▶ [Dataset section]:
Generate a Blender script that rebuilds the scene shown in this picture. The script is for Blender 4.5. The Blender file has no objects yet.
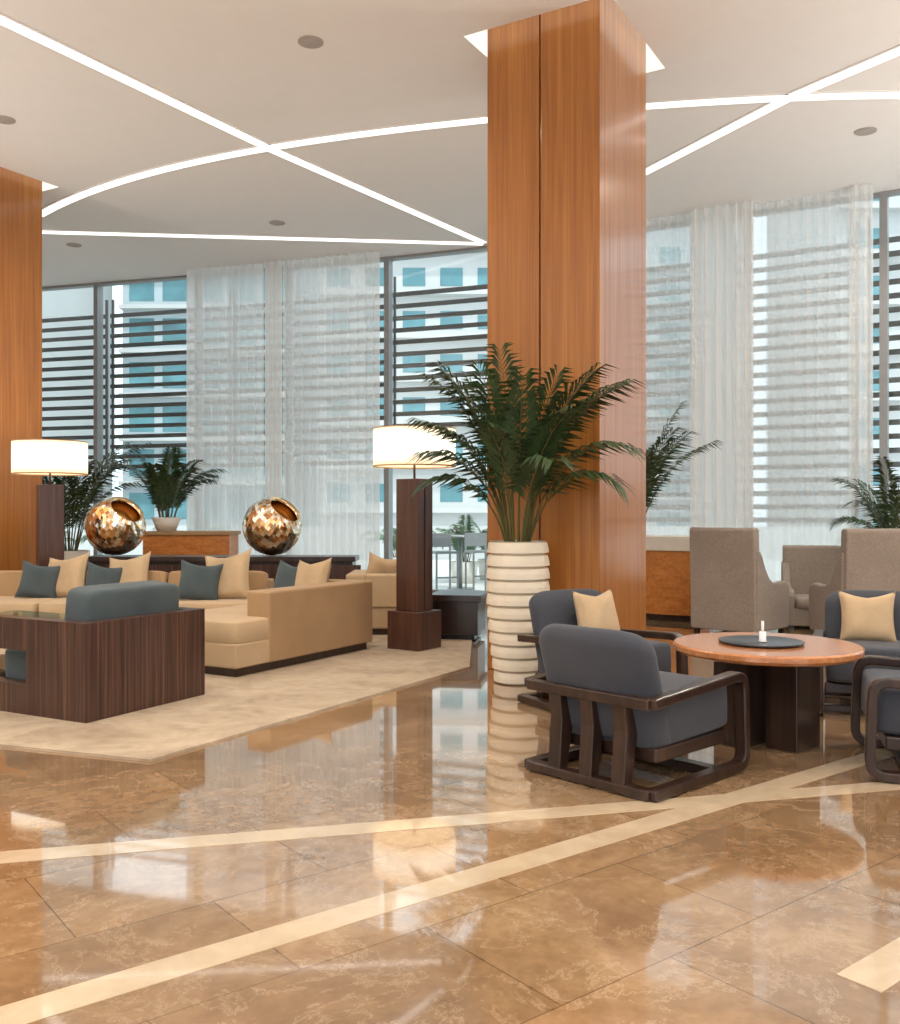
import bpy, bmesh, math, random
import numpy as np
from mathutils import Vector, Matrix, Euler
from math import sin, cos, pi, radians
random.seed(7)
scene = bpy.context.scene
COL = scene.collection
try:
    scene.view_settings.view_transform = 'Standard'
    scene.view_settings.look = 'None'
except Exception as e:
    print(e)

# ------------------------------------------------------------------ materials
def srgb(r, g, b):
    f = lambda c: (c/255/12.92) if c/255 <= .04045 else ((c/255+.055)/1.055)**2.4
    return (f(r), f(g), f(b), 1)

def newmat(name):
    m = bpy.data.materials.new(name); m.use_nodes = True
    nt = m.node_tree
    return m, nt, nt.nodes['Principled BSDF'], nt.nodes['Material Output']

def mapping(nt, scale=(1,1,1), rot=(0,0,0), coord='Object'):
    tc = nt.nodes.new('ShaderNodeTexCoord'); mp = nt.nodes.new('ShaderNodeMapping')
    mp.inputs['Scale'].default_value = scale; mp.inputs['Rotation'].default_value = rot
    nt.links.new(tc.outputs[coord], mp.inputs['Vector'])
    return mp.outputs['Vector']

def noise(nt, vec, scale, detail=4, rough=.55, dist=0):
    n = nt.nodes.new('ShaderNodeTexNoise')
    n.inputs['Scale'].default_value = scale; n.inputs['Detail'].default_value = detail
    n.inputs['Roughness'].default_value = rough; n.inputs['Distortion'].default_value = dist
    nt.links.new(vec, n.inputs['Vector']); return n.outputs['Fac']

def ramp(nt, fac, stops):
    r = nt.nodes.new('ShaderNodeValToRGB')
    el = r.color_ramp.elements
    while len(el) < len(stops): el.new(.5)
    for e, (p, c) in zip(el, stops): e.position = p; e.color = c
    nt.links.new(fac, r.inputs['Fac']); return r.outputs['Color']

def mixc(nt, fac, a, b, mode='MIX'):
    m = nt.nodes.new('ShaderNodeMix'); m.data_type = 'RGBA'; m.blend_type = mode
    if isinstance(fac, float): m.inputs[0].default_value = fac
    else: nt.links.new(fac, m.inputs[0])
    for s, i in ((a, 6), (b, 7)):
        if isinstance(s, tuple): m.inputs[i].default_value = s
        else: nt.links.new(s, m.inputs[i])
    return m.outputs[2]

def bump(nt, bs, h, strength=.2, dist=.01):
    b = nt.nodes.new('ShaderNodeBump'); b.inputs['Strength'].default_value = strength
    b.inputs['Distance'].default_value = dist
    nt.links.new(h, b.inputs['Height']); nt.links.new(b.outputs['Normal'], bs.inputs['Normal'])

def plain(name, c, rough=.5, metal=0., var=.12, nscale=6, bmp=0):
    m, nt, bs, out = newmat(name)
    v = mapping(nt)
    n = noise(nt, v, nscale)
    d = tuple(x*(1-var) for x in c[:3])+(1,); l = tuple(min(1, x*(1+var)) for x in c[:3])+(1,)
    nt.links.new(ramp(nt, n, [(.3, d), (.7, l)]), bs.inputs['Base Color'])
    bs.inputs['Roughness'].default_value = rough; bs.inputs['Metallic'].default_value = metal
    if bmp: bump(nt, bs, noise(nt, v, 350, 2), bmp, .004)
    return m

def fabric(name, c, var=.15, tscale=220, tdark=.72):
    m, nt, bs, out = newmat(name)
    v = mapping(nt)
    n = noise(nt, v, 3, 3); n2 = noise(nt, v, tscale, 2)
    d = tuple(x*(1-var) for x in c[:3])+(1,); l = tuple(min(1, x*(1+var)) for x in c[:3])+(1,)
    c1 = ramp(nt, n, [(.3, d), (.7, l)])
    c2 = ramp(nt, n2, [(.3, (tdark,tdark,tdark,1)), (.7, (1,1,1,1))])
    nt.links.new(mixc(nt, .6, c1, c2, 'MULTIPLY'), bs.inputs['Base Color'])
    bs.inputs['Roughness'].default_value = .9
    bs.inputs['Sheen Weight'].default_value = .12
    bump(nt, bs, n2, .35, .003)
    return m

def wood(name, dark, mid, light, rough=.35, scale=(14,14,.55), coat=0.):
    m, nt, bs, out = newmat(name)
    v = mapping(nt, scale)
    n = noise(nt, v, 1.6, 6, .62, .6)
    v2 = mapping(nt, tuple(s*6 for s in scale[:2])+(scale[2]*2,))
    n2 = noise(nt, v2, 1.5, 3)
    c1 = ramp(nt, n, [(.28, dark), (.5, mid), (.74, light)])
    c2 = ramp(nt, n2, [(.3, (.74,.70,.66,1)), (.65, (1,1,1,1))])
    nt.links.new(mixc(nt, .8, c1, c2, 'MULTIPLY'), bs.inputs['Base Color'])
    bs.inputs['Roughness'].default_value = rough
    bs.inputs['Coat Weight'].default_value = coat; bs.inputs['Coat Roughness'].default_value = .15
    return m

M = {}
M['ceil'] = plain('ceiling_paint', srgb(238,236,235), .8, var=.01)
M['wall'] = plain('wall_paint', srgb(228,220,210), .8, var=.02)
M['colwood'] = wood('column_wood', srgb(152,92,38), srgb(174,110,48), srgb(190,128,62), .28, (11,11,.3), .35)
M['groove'] = plain('groove_dark', srgb(70,38,18), .5)
M['walnut'] = wood('walnut_dark', srgb(34,23,18), srgb(50,33,26), srgb(70,48,38), .3, (10,10,.8), .2)
M['zebra'] = wood('zebrano_dark', srgb(36,22,18), srgb(70,44,36), srgb(124,88,68), .35, (30,30,.4), .1)
M['tablewood'] = wood('table_top_wood', srgb(172,108,66), srgb(190,126,80), srgb(206,146,98), .2, (2,14,14), .4)
M['lampwood'] = wood('lamp_wood', srgb(60,36,28), srgb(82,52,40), srgb(104,70,54), .3, (12,12,.5), .2)
M['counterwood'] = wood('counter_wood', srgb(178,102,42), srgb(206,130,60), srgb(222,148,78), .35, (3,9,9))
M['navy'] = fabric('navy_fabric', srgb(62,65,74))
M['teal'] = fabric('teal_fabric', srgb(74,86,90))
M['beige'] = fabric('beige_fabric', srgb(202,174,138), .06)
M['tan'] = fabric('tan_fabric', srgb(180,146,106), .06)
M['cream'] = fabric('cream_pillow_fabric', srgb(200,172,136), .14)
M['grey'] = fabric('grey_fabric', srgb(164,150,138), .06, 70, .55)
M['stone'] = plain('white_stone', srgb(230,222,210), .35, var=.04)
M['pot'] = plain('planter_ceramic', srgb(230,218,198), .55, var=.04)
M['soil'] = plain('soil', srgb(50,36,26), .95, bmp=.5)
M['leaf'] = plain('palm_leaf', srgb(52,72,38), .45, var=.4, nscale=4)
M['leaf2'] = plain('palm_leaf_outdoor', srgb(80,110,80), .5, var=.3, nscale=4)
M['stem'] = plain('palm_stem', srgb(96,92,50), .6)
M['metal'] = plain('window_metal', srgb(150,150,150), .4, .3, var=.03)
M['louver'] = plain('louver_dark', srgb(80,76,76), .6, .0, var=.05)
M['black'] = plain('black_tray', srgb(28,30,36), .25)
M['steel'] = plain('steel', srgb(190,185,180), .25, 1)
M['copper'] = plain('ball_gold', srgb(240,200,150), .18, 1)
M['bsil'] = plain('ball_silver', srgb(255,246,232), .14, 1)
M['bbrn'] = plain('ball_bronze', srgb(190,138,92), .2, 1)
M['plast'] = plain('white_metal', srgb(225,225,225), .4)
M['bldg'] = plain('building_white', srgb(194,194,192), .8, var=.03, nscale=.3)
M['bldg2'] = plain('building_grey', srgb(176,186,190), .8, var=.04, nscale=.3)
M['bglass'] = plain('building_glass', srgb(92,140,148), .25, .0, var=.3, nscale=.4)
M['terr'] = plain('terrace_paving', srgb(205,203,198), .8, var=.05, nscale=1)
M['dlight'] = plain('downlight_grey', srgb(172,164,158), .6)
def emit(name, c, s):
    m, nt, bs, out = newmat(name)
    nt.nodes.remove(bs)
    e = nt.nodes.new('ShaderNodeEmission'); e.inputs['Color'].default_value = c; e.inputs['Strength'].default_value = s
    nt.links.new(e.outputs[0], out.inputs['Surface']); return m
M['shade'] = emit('lamp_shade_glow', (1, .90, .70, 1), 1.9)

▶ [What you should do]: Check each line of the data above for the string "scene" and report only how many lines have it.

▶ [Output for this task]: 5